То, что иудаизм в его ранней редакции, т. е. учение саддукеев, был тождествен деизму, не является тайной. Вот что пишет А. И. Осипов в книге «Путь разума в поисках истины», упоминая саддукеев в контексте повествования о деизме: «Так, иудейское учение саддукеев при полном соблюдении культа ветхозаветной религии отрицает важнейшие истины: существование духовного мира, души человека, вечность жизни (они «говорят, что нет воскресения, ни ангела, ни духа» (Деян., 23:8)). Саддукейство поэтому, находясь даже в системе религии, не является таковой, но оказывается очевидным материализмом и, фактически, атеизмом».
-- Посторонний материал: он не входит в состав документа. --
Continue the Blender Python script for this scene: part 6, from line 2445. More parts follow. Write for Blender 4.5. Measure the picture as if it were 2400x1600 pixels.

Но как совместить взгляды на Бодена и Чербери как на творцов деизма с представлениями о глубокой древности этого учения, вытекающей из тождества его с ранним иудаизмом? Нет ничего проще. Надо только допустить, что в трудах указанных авторов он лишь в очередной раз проявился. Что же касается названия деизма, которое родилось, как сказывают, даже позже указанных авторов и по этой причине будто бы не может совпадать семантически с более ранним по происхождению названием иудаизма, то на этот счет есть следующие соображения. Не исключено, что слово «иудаизм» было занесено в Библию задним числом более поздними переписчиками, уже знакомыми с деизмом.